WHAT THIS TASK INVOLVES » Retype the material in full, keeping every word the same.

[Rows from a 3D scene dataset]
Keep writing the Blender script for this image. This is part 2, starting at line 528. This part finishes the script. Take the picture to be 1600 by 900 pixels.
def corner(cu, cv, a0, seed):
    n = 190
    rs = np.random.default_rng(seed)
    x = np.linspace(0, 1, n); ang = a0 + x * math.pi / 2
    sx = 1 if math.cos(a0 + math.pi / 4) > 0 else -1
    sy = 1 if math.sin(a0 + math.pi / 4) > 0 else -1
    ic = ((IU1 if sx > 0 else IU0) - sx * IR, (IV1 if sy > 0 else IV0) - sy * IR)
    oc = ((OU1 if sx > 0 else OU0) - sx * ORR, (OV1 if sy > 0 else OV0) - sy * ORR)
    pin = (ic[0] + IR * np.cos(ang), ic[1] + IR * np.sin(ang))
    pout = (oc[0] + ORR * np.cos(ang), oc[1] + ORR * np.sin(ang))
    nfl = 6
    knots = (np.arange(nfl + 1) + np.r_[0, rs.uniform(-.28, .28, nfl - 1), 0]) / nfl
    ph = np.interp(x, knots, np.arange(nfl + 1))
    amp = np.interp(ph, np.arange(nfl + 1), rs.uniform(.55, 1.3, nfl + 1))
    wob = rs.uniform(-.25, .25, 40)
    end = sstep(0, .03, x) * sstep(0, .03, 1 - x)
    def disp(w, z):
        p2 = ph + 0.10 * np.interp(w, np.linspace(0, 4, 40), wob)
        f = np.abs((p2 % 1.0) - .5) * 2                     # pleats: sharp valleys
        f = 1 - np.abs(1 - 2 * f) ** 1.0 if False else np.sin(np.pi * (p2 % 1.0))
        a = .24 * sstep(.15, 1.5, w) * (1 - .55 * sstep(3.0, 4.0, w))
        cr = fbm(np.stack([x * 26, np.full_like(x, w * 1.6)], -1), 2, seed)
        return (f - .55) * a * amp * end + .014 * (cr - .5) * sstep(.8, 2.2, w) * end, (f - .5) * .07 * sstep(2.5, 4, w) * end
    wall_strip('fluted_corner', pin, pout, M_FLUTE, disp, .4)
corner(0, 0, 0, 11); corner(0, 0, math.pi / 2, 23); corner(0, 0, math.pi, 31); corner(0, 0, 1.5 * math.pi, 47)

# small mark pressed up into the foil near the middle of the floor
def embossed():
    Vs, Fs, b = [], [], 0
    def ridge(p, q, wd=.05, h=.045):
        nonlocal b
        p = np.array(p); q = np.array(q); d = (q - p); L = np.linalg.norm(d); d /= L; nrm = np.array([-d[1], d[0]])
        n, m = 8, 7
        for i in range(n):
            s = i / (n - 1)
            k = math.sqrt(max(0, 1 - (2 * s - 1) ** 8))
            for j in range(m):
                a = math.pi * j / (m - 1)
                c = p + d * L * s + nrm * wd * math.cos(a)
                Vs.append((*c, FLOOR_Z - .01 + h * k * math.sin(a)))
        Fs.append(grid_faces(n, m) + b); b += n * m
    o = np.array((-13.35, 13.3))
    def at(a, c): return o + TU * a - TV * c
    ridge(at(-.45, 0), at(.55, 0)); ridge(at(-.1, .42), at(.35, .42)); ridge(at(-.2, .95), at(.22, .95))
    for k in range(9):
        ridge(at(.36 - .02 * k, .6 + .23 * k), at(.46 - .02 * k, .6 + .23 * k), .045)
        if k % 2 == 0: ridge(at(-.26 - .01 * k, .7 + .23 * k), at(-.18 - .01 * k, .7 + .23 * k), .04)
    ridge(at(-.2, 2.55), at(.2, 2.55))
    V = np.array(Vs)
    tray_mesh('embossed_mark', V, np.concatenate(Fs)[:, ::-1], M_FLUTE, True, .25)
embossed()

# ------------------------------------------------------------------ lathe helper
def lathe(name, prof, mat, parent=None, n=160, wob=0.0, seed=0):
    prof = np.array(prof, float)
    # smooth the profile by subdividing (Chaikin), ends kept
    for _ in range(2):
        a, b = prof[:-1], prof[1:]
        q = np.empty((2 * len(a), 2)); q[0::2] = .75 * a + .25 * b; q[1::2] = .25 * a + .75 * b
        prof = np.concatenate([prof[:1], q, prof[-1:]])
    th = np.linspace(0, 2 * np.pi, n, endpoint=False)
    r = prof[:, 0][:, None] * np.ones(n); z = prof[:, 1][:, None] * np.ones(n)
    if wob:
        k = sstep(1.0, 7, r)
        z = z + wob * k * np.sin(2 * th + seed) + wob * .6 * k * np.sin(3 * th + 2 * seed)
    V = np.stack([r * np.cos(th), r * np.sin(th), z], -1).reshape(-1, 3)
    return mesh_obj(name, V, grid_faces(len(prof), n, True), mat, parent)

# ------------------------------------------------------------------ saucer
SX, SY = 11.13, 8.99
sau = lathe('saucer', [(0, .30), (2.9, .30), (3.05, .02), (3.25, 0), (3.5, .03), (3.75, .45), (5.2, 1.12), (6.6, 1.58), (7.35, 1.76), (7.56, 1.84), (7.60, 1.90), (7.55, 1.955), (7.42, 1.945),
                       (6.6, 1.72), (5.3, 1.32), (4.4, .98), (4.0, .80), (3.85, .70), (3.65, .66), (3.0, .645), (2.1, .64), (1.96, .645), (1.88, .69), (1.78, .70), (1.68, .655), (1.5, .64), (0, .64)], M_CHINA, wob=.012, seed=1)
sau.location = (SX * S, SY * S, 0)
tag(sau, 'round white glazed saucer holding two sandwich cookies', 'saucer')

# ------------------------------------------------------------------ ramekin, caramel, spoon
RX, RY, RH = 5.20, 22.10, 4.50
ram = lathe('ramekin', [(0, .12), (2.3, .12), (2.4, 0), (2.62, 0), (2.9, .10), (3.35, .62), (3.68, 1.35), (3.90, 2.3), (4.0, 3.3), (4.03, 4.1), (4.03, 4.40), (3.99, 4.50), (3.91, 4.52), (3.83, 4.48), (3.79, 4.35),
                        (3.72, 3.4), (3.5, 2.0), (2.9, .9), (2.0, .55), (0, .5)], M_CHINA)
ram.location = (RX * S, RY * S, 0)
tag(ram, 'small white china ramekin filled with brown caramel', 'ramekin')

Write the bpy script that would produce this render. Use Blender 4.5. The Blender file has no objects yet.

OUTPUT FOR THIS TASK »
Keep writing the Blender script for this image. This is part 2, starting at line 528. This part finishes the script. Take the picture to be 1600 by 900 pixels.
def corner(cu, cv, a0, seed):
    n = 190
    rs = np.random.default_rng(seed)
    x = np.linspace(0, 1, n); ang = a0 + x * math.pi / 2
    sx = 1 if math.cos(a0 + math.pi / 4) > 0 else -1
    sy = 1 if math.sin(a0 + math.pi / 4) > 0 else -1
    ic = ((IU1 if sx > 0 else IU0) - sx * IR, (IV1 if sy > 0 else IV0) - sy * IR)
    oc = ((OU1 if sx > 0 else OU0) - sx * ORR, (OV1 if sy > 0 else OV0) - sy * ORR)
    pin = (ic[0] + IR * np.cos(ang), ic[1] + IR * np.sin(ang))
    pout = (oc[0] + ORR * np.cos(ang), oc[1] + ORR * np.sin(ang))
    nfl = 6
    knots = (np.arange(nfl + 1) + np.r_[0, rs.uniform(-.28, .28, nfl - 1), 0]) / nfl
    ph = np.interp(x, knots, np.arange(nfl + 1))
    amp = np.interp(ph, np.arange(nfl + 1), rs.uniform(.55, 1.3, nfl + 1))
    wob = rs.uniform(-.25, .25, 40)
    end = sstep(0, .03, x) * sstep(0, .03, 1 - x)
    def disp(w, z):
        p2 = ph + 0.10 * np.interp(w, np.linspace(0, 4, 40), wob)
        f = np.abs((p2 % 1.0) - .5) * 2                     # pleats: sharp valleys
        f = 1 - np.abs(1 - 2 * f) ** 1.0 if False else np.sin(np.pi * (p2 % 1.0))
        a = .24 * sstep(.15, 1.5, w) * (1 - .55 * sstep(3.0, 4.0, w))
        cr = fbm(np.stack([x * 26, np.full_like(x, w * 1.6)], -1), 2, seed)
        return (f - .55) * a * amp * end + .014 * (cr - .5) * sstep(.8, 2.2, w) * end, (f - .5) * .07 * sstep(2.5, 4, w) * end
    wall_strip('fluted_corner', pin, pout, M_FLUTE, disp, .4)
corner(0, 0, 0, 11); corner(0, 0, math.pi / 2, 23); corner(0, 0, math.pi, 31); corner(0, 0, 1.5 * math.pi, 47)

# small mark pressed up into the foil near the middle of the floor
def embossed():
    Vs, Fs, b = [], [], 0
    def ridge(p, q, wd=.05, h=.045):
        nonlocal b
        p = np.array(p); q = np.array(q); d = (q - p); L = np.linalg.norm(d); d /= L; nrm = np.array([-d[1], d[0]])
        n, m = 8, 7
        for i in range(n):
            s = i / (n - 1)
            k = math.sqrt(max(0, 1 - (2 * s - 1) ** 8))
            for j in range(m):
                a = math.pi * j / (m - 1)
                c = p + d * L * s + nrm * wd * math.cos(a)
                Vs.append((*c, FLOOR_Z - .01 + h * k * math.sin(a)))
        Fs.append(grid_faces(n, m) + b); b += n * m
    o = np.array((-13.35, 13.3))
    def at(a, c): return o + TU * a - TV * c
    ridge(at(-.45, 0), at(.55, 0)); ridge(at(-.1, .42), at(.35, .42)); ridge(at(-.2, .95), at(.22, .95))
    for k in range(9):
        ridge(at(.36 - .02 * k, .6 + .23 * k), at(.46 - .02 * k, .6 + .23 * k), .045)
        if k % 2 == 0: ridge(at(-.26 - .01 * k, .7 + .23 * k), at(-.18 - .01 * k, .7 + .23 * k), .04)
    ridge(at(-.2, 2.55), at(.2, 2.55))
    V = np.array(Vs)
    tray_mesh('embossed_mark', V, np.concatenate(Fs)[:, ::-1], M_FLUTE, True, .25)
embossed()

# ------------------------------------------------------------------ lathe helper
def lathe(name, prof, mat, parent=None, n=160, wob=0.0, seed=0):
    prof = np.array(prof, float)
    # smooth the profile by subdividing (Chaikin), ends kept
    for _ in range(2):
        a, b = prof[:-1], prof[1:]
        q = np.empty((2 * len(a), 2)); q[0::2] = .75 * a + .25 * b; q[1::2] = .25 * a + .75 * b
        prof = np.concatenate([prof[:1], q, prof[-1:]])
    th = np.linspace(0, 2 * np.pi, n, endpoint=False)
    r = prof[:, 0][:, None] * np.ones(n); z = prof[:, 1][:, None] * np.ones(n)
    if wob:
        k = sstep(1.0, 7, r)
        z = z + wob * k * np.sin(2 * th + seed) + wob * .6 * k * np.sin(3 * th + 2 * seed)
    V = np.stack([r * np.cos(th), r * np.sin(th), z], -1).reshape(-1, 3)
    return mesh_obj(name, V, grid_faces(len(prof), n, True), mat, parent)

# ------------------------------------------------------------------ saucer
SX, SY = 11.13, 8.99
sau = lathe('saucer', [(0, .30), (2.9, .30), (3.05, .02), (3.25, 0), (3.5, .03), (3.75, .45), (5.2, 1.12), (6.6, 1.58), (7.35, 1.76), (7.56, 1.84), (7.60, 1.90), (7.55, 1.955), (7.42, 1.945),
                       (6.6, 1.72), (5.3, 1.32), (4.4, .98), (4.0, .80), (3.85, .70), (3.65, .66), (3.0, .645), (2.1, .64), (1.96, .645), (1.88, .69), (1.78, .70), (1.68, .655), (1.5, .64), (0, .64)], M_CHINA, wob=.012, seed=1)
sau.location = (SX * S, SY * S, 0)
tag(sau, 'round white glazed saucer holding two sandwich cookies', 'saucer')

# ------------------------------------------------------------------ ramekin, caramel, spoon
RX, RY, RH = 5.20, 22.10, 4.50
ram = lathe('ramekin', [(0, .12), (2.3, .12), (2.4, 0), (2.62, 0), (2.9, .10), (3.35, .62), (3.68, 1.35), (3.90, 2.3), (4.0, 3.3), (4.03, 4.1), (4.03, 4.40), (3.99, 4.50), (3.91, 4.52), (3.83, 4.48), (3.79, 4.35),
                        (3.72, 3.4), (3.5, 2.0), (2.9, .9), (2.0, .55), (0, .5)], M_CHINA)
ram.location = (RX * S, RY * S, 0)
tag(ram, 'small white china ramekin filled with brown caramel', 'ramekin')

Write the bpy script that would produce this render. Use Blender 4.5. The Blender file has no objects yet.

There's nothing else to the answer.